It would not be overused because "" is less obscure than String lits… but it would be overused because it would be too easy… except most APIs take &str, so String lits wouldn’t be needed… but people would be putting &str in HashMaps and Vecs, and String lits would band-aid the problems with that… except that when building ‘real’ applications, we usually populate these with non-literal data… except when building dynamic error handling structs… and how often does that happen? And do we even care, when the decisions we make today will fundamentally impact the kind of code people write code in the future? We just did a grandfather paradox to ourselves.
This is what I mean when I say “arbitrary.” You need a moral framework to evaluate competing possibilities. There needs to be principles at stake. You can’t solve moral questions by simply pattern matching on historical data; you can’t ask “what are people doing?” to answer “what should we have them do?” Instead, you ask “what are people not doing that they should be doing?”
For instance, you did a search for String::from and got ~8700 hits, but I did a search for String::from(" and got only ~500. And that still doesn’t tell us that people should have done anything differently, because we don’t know how many times they should be calling String::from, even if it had different syntax…
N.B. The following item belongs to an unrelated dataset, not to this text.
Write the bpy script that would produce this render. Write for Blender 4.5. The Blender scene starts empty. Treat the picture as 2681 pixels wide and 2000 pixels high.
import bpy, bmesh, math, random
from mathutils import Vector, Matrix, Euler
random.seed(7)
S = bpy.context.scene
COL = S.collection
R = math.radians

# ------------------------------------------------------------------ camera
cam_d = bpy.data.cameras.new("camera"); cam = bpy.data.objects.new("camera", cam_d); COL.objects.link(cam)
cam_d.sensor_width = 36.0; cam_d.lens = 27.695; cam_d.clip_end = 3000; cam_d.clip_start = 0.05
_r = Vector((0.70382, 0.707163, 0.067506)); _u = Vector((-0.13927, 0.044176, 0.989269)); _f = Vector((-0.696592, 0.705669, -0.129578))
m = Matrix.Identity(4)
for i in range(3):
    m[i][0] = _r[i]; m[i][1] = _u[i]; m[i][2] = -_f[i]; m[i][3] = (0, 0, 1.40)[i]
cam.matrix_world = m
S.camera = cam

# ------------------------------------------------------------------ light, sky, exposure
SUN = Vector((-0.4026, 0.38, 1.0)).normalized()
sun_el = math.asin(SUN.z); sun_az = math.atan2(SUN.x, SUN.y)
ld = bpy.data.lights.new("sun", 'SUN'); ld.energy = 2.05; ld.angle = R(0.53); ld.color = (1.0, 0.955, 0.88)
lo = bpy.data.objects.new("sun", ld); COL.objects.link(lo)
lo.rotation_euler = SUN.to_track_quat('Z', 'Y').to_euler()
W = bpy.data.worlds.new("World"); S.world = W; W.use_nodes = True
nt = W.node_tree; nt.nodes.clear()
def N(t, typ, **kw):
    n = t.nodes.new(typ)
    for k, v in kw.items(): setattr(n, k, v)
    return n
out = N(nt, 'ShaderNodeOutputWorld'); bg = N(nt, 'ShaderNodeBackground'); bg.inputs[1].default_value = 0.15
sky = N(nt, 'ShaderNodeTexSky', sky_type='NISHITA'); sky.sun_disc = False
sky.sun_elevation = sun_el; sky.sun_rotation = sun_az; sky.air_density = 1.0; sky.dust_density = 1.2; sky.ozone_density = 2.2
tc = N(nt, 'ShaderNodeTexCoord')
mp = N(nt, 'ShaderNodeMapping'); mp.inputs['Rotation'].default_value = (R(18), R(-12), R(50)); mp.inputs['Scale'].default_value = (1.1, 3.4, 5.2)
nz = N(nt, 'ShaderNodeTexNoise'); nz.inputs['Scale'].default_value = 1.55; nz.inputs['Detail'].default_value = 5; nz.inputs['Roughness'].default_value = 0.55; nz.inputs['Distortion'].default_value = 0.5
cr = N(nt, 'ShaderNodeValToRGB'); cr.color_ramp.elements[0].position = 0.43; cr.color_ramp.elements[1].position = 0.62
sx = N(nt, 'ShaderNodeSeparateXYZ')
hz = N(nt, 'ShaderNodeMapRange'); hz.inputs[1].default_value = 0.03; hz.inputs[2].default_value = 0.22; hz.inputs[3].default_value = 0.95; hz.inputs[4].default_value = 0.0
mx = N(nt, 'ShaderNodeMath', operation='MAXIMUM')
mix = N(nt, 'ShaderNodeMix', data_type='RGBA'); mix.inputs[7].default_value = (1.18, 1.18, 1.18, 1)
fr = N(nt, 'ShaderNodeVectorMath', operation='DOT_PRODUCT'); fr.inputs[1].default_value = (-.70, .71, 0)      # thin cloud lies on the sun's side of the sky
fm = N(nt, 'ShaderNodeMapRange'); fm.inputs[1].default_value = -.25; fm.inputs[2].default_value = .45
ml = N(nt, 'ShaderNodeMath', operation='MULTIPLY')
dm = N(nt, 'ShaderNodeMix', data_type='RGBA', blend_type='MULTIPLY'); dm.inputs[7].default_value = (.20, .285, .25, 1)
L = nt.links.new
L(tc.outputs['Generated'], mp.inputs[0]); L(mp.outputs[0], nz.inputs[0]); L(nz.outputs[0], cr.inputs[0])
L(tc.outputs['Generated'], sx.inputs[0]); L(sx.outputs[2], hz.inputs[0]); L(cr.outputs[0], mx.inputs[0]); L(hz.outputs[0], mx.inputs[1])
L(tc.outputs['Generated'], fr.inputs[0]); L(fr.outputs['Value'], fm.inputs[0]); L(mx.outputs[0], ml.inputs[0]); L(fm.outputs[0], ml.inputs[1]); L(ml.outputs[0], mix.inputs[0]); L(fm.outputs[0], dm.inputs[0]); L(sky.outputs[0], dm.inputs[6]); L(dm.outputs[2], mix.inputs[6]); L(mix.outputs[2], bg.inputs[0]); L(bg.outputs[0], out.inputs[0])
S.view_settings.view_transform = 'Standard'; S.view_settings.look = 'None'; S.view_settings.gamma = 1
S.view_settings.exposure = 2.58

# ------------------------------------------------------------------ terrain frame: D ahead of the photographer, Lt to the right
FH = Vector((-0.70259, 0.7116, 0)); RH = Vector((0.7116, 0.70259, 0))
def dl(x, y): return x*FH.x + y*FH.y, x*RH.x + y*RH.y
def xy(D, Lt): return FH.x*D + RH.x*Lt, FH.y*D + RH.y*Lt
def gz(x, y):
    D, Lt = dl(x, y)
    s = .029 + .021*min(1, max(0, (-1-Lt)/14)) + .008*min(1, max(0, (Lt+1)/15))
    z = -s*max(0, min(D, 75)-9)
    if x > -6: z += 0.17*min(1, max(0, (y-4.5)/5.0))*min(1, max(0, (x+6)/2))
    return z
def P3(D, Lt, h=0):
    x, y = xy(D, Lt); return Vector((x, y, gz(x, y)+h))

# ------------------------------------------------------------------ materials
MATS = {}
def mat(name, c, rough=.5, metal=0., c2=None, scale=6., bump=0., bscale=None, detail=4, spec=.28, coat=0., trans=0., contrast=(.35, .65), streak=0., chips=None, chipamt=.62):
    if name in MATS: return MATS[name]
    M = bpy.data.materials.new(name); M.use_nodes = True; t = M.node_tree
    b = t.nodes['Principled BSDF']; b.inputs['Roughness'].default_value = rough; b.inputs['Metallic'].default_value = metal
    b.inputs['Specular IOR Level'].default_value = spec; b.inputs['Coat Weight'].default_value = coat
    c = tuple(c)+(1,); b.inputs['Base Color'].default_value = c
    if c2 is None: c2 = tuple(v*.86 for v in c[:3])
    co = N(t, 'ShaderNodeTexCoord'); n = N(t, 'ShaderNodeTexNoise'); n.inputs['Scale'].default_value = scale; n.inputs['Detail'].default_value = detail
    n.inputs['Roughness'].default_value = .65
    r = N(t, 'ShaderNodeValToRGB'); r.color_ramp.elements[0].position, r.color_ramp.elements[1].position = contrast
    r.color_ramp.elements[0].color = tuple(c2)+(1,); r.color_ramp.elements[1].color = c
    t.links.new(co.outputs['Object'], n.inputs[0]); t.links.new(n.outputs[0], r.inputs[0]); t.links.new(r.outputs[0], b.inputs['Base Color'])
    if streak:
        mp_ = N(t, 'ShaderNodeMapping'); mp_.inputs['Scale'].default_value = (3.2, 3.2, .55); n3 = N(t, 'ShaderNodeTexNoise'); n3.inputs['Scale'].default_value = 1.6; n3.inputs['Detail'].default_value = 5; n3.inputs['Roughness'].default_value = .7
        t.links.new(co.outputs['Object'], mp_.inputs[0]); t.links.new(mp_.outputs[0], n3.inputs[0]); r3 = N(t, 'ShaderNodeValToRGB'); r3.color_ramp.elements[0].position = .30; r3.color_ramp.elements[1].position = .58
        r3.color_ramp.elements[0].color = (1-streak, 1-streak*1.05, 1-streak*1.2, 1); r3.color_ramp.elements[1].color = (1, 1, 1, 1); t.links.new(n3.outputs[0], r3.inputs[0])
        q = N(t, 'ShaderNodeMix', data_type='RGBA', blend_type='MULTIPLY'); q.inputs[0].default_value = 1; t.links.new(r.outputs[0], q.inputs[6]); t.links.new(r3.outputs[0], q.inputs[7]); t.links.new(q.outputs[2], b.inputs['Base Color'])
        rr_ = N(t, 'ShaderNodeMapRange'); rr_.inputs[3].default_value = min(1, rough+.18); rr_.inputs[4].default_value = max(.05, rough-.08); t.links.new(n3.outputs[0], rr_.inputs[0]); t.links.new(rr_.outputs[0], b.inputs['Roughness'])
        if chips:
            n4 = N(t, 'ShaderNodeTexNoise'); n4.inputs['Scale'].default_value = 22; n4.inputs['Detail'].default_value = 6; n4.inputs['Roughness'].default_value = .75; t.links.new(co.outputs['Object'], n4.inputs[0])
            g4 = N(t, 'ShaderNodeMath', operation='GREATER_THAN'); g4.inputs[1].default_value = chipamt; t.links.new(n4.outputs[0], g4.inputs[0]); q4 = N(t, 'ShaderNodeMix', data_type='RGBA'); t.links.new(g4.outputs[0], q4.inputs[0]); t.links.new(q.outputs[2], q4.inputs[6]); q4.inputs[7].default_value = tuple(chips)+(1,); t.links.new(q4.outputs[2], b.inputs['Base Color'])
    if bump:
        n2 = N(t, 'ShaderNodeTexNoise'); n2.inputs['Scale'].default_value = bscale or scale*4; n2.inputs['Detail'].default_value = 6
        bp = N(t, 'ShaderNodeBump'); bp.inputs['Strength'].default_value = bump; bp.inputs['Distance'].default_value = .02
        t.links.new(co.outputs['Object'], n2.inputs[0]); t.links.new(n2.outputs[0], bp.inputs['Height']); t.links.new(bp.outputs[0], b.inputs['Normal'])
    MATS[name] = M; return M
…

If a certain pattern is repeated over and over again at some point it turns into boilerplate, which is usually not helpful for reading, maintaining and writing code.
I disagree on all three points in general. Repetition is very helpful. If you work too hard to get rid of it, you are getting rid of pedagogical clues and lessons (as learning requires repetition), tools for emphasis and symmetry, and ultimately just trying to compress source code, which is not how anybody wants to work. Nobody is seriously trying to code-golf, compress, and obfuscate their application source code with symbolic indirection.
They’re trying to get rid of noise, which is definitely here for String::from – directly in the symbols and indirectly in its impact on indentation and line width (EDIT: People might also just really want to be avoiding an extra set of parens!) – but what level of noise reduction is excessive?